Reality has been questioned by physics and philosophy throughout the ages. “I think therefor I am” is perhaps the most notorious philosophical phrase thrown around in that regard and has many hilarious interpretive phrases as in “I shop therefore I am” and so on. In our own time as opposed to that of Descartes we continue to question the phenomenon of reality and how it might be defined.
For example, a useful question for today with all our sentences about virtual reality might be, “If we can see a banana physically existing in front of us as it lays on the kitchen counter, and I close my eyes and I can still see in my imagination that same banana sitting on the counter, would the banana I see in my imagination be virtual or real?”
Ha! Ha! What a conundrum! There we are, fast asleep, running down the road in a dream, in a space that seems to be totally realistic until we wake up. We might indeed even see that same banana and be eating it and get the same digestive feelings, and assume reality is extent, but upon waking find that it is not. Oh dear, its hard to think about and keep straight in our minds, so much so, that in general people prefer not to think about it!
A hundred years ago the world was not all a twitter about virtual reality, computers, tablets, and devices that kids shouldn’t be using. It wasn’t concerned about your daily ‘screen time’ or getting addicted to virtual computer games so much so that you don’t eat or sleep. But now, wow, those extra bananas are multiplying.
If we step back a bit, we can learn on the one hand that some physicists and philosophers presume that the universe is a mathematical construct. A limitless conglomerate of mathematically prescribed locations. The huge objects, near and far, moving in all locations can be analyzed right down to smaller and smaller particles, smaller than an atom, until the particles may be made of nothing material! Yikes! That means us as well! Are we then walking blobs of nothingness? It may be so.
On the other hand we can examine our growing concepts of virtual reality and find they too are mathematical constructs of nothingness into which we place forms and realities which are also made of nothingness. In simple explanation, think of a space like a shoe box, or even a large cubic space like a warehouse, and consider that by using numbered intersecting lines in space you would be able to exactly locate every single point in either space. From this you can understand that you would be able to create a cube or any other shape, a banana for example, in that enclosed space by picking the points that would describe its exact three-dimensional outline expressed in those numbers.

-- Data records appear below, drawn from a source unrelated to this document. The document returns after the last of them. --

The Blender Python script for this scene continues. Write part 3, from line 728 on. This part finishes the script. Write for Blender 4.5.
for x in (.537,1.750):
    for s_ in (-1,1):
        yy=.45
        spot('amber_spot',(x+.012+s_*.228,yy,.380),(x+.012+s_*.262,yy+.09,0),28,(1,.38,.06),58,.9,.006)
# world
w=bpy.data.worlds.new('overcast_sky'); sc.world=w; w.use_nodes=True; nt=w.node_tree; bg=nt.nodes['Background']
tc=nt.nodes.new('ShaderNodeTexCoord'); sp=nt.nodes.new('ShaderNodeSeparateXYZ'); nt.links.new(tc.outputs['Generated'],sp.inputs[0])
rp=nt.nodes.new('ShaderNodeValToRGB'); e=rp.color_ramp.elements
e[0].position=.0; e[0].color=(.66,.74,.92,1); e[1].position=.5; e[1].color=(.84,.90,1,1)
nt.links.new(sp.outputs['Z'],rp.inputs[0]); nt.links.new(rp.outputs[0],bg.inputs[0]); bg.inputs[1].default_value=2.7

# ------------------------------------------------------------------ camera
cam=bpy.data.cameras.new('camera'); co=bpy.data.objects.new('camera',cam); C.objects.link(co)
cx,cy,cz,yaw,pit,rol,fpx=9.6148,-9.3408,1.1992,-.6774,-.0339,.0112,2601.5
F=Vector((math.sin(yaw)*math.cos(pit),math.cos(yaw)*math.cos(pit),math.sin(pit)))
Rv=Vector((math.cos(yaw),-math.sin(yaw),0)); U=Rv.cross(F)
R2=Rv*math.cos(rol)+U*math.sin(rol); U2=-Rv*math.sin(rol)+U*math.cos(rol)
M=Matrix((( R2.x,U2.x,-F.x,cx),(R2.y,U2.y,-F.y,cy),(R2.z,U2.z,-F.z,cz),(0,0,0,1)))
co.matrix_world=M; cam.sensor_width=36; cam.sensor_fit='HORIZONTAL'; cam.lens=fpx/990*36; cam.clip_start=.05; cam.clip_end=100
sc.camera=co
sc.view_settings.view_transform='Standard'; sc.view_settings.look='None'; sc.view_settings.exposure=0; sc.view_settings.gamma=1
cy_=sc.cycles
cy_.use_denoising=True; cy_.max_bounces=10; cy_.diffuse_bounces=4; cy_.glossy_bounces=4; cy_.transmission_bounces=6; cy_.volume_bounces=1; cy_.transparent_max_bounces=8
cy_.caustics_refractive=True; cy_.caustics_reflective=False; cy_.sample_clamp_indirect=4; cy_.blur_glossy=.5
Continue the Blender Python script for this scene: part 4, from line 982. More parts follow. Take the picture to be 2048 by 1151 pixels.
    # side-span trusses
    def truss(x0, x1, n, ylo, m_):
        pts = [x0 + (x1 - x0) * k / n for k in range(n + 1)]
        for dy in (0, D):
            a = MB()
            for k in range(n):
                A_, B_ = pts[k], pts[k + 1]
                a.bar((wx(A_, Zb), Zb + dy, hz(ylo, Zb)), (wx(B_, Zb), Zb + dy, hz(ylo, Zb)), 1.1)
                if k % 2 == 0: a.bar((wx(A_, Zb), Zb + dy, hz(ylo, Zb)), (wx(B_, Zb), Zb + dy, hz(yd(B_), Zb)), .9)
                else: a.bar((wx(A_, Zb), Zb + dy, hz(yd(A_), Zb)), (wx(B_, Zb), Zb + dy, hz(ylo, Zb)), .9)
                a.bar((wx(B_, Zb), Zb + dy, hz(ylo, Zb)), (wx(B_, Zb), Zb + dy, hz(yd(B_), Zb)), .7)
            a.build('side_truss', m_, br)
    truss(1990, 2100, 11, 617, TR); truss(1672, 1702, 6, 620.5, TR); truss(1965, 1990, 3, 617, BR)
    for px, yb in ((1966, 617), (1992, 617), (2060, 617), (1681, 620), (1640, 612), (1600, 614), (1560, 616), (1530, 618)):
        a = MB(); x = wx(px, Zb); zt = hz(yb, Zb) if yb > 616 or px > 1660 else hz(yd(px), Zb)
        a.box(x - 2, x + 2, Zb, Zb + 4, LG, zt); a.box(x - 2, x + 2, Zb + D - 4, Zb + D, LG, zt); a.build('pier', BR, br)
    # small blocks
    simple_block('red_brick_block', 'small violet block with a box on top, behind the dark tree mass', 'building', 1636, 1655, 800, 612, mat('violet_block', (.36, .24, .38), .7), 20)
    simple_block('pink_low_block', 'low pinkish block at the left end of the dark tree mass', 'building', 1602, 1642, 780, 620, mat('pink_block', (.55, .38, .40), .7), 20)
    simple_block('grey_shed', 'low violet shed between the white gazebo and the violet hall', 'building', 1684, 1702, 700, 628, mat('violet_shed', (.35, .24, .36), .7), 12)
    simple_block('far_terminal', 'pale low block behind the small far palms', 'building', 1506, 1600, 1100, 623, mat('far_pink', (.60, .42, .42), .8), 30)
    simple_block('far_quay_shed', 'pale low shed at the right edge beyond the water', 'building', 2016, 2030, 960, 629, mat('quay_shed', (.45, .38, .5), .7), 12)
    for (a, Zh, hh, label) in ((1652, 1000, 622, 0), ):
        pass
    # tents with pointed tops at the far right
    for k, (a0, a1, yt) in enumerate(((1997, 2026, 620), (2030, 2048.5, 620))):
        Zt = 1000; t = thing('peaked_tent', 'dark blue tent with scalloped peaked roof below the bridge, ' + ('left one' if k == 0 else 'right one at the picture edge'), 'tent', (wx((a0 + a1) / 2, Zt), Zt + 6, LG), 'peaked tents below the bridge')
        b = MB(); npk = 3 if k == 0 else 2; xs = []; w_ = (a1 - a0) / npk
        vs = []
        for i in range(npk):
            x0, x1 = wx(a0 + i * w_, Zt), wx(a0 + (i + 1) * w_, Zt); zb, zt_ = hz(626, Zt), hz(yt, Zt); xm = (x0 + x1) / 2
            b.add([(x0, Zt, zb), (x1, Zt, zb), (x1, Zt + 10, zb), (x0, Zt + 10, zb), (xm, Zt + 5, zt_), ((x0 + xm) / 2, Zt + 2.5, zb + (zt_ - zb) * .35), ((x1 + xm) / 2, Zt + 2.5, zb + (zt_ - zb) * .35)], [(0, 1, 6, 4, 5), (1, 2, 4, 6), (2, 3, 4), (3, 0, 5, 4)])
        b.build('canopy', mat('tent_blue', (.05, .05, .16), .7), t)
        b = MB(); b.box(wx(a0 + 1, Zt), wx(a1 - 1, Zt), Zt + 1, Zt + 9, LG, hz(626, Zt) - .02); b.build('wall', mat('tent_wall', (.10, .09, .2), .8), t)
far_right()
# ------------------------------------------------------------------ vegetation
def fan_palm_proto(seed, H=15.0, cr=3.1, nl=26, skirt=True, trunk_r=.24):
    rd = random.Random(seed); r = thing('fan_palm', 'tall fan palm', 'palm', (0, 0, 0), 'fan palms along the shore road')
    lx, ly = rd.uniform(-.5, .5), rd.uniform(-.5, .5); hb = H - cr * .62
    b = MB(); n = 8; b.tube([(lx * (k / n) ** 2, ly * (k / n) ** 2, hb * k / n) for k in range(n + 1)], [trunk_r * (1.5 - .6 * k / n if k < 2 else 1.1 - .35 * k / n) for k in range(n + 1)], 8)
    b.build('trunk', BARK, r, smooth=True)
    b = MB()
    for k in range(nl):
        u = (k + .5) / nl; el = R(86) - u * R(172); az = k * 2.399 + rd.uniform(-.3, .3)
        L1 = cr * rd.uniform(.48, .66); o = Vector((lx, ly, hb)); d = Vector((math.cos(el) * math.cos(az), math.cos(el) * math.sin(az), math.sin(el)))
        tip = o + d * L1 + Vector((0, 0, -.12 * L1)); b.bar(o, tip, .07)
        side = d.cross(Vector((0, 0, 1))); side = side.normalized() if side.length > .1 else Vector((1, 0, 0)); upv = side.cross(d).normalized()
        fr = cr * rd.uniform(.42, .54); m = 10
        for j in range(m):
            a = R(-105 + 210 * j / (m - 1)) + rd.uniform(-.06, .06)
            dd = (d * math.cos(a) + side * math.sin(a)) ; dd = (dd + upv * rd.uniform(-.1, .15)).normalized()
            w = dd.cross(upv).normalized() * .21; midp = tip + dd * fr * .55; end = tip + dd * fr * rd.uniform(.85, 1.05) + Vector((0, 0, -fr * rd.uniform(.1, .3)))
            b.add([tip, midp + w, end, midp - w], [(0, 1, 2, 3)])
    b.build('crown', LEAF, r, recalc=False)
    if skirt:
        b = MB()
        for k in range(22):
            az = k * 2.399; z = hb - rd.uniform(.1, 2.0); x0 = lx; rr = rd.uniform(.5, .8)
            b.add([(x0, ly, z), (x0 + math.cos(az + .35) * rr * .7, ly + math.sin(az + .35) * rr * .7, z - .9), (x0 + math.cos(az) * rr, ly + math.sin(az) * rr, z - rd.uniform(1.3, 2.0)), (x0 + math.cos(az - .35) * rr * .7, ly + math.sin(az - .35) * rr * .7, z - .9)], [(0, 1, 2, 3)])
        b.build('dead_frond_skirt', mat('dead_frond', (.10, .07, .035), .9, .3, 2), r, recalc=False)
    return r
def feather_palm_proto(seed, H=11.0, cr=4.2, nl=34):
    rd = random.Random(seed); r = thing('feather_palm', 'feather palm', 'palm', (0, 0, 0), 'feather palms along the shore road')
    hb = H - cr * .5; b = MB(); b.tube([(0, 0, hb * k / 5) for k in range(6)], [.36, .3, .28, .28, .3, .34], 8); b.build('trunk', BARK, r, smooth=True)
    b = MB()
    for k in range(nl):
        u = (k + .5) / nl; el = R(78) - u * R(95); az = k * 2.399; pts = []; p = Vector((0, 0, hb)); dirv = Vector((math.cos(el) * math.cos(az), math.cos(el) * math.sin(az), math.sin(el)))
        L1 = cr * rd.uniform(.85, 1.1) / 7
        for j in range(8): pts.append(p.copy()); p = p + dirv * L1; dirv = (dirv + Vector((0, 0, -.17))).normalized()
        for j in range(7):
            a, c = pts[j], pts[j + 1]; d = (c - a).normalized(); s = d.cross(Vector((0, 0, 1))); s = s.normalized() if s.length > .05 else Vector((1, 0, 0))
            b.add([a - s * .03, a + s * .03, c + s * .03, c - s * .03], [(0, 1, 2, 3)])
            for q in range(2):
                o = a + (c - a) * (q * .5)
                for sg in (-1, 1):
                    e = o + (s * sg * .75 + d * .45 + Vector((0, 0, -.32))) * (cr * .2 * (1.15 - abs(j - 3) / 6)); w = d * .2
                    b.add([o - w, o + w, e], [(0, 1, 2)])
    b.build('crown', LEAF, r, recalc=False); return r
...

So voila, there is our banana sitting there suspended in a shoe box or a warehouse, and it doesn’t move because there is no gravity.
Now we will take a massive leap off a cliff and say if we can create art, the banana, in what we consider everyday reality, we can do the same thing in virtual reality! Why not? Here we have a figure like the Venus de Milo, we take all her measurements,
and we locate that same mathematically described shape inside the numbered shoebox, or the numbered warehouse. As long as we keep the same proportions as the original, we can have her created in any size, as small as a desk statue or as big as the Statue of Liberty!
The trouble is, or the situation is, or the expectation is, we are constantly getting better at defining the objects in mathematical space. Just like the universe is defined so accurately as a mathematical space. In which case, we could presume, there is a convergence going on that will make virtual reality a mirror image of what we have considered every-day reality. And more confusing than that, how will we tell the difference?
A giant change in devices could perhaps have us move physically from our present reality into a far superior virtual reality. For example, a few years back we were in the stores staring longingly at “2K” TV’s, and that moved on quickly to “4k”, and now to “8K”. It didn’t take very long. If all other devices expand and change at the same rate, or even faster, it may indeed be just a short walk into virtual reality to get really close to those virtual bananas! But if virtual reality is really detailed, just like or physical reality, how will we know the difference?
All the images in this blog were created by an AI generator of images. This image, like other artistic images it is an illusion of reality. It has jumped from one virtual situation where artists long standing ‘rules and tools’ have been used to create it, to the other virtual/real situation of this blog. There was never a canvas, or piece of paper, or paints of any sort, involved. Even though the meme-type message has significance it actually doesn’t exist in a ‘real’ physical format, nor has it ever existed previously in a ‘real’ physical format. So it appears that it is virtual and living in a virtual world that is now available to all via a virtual device.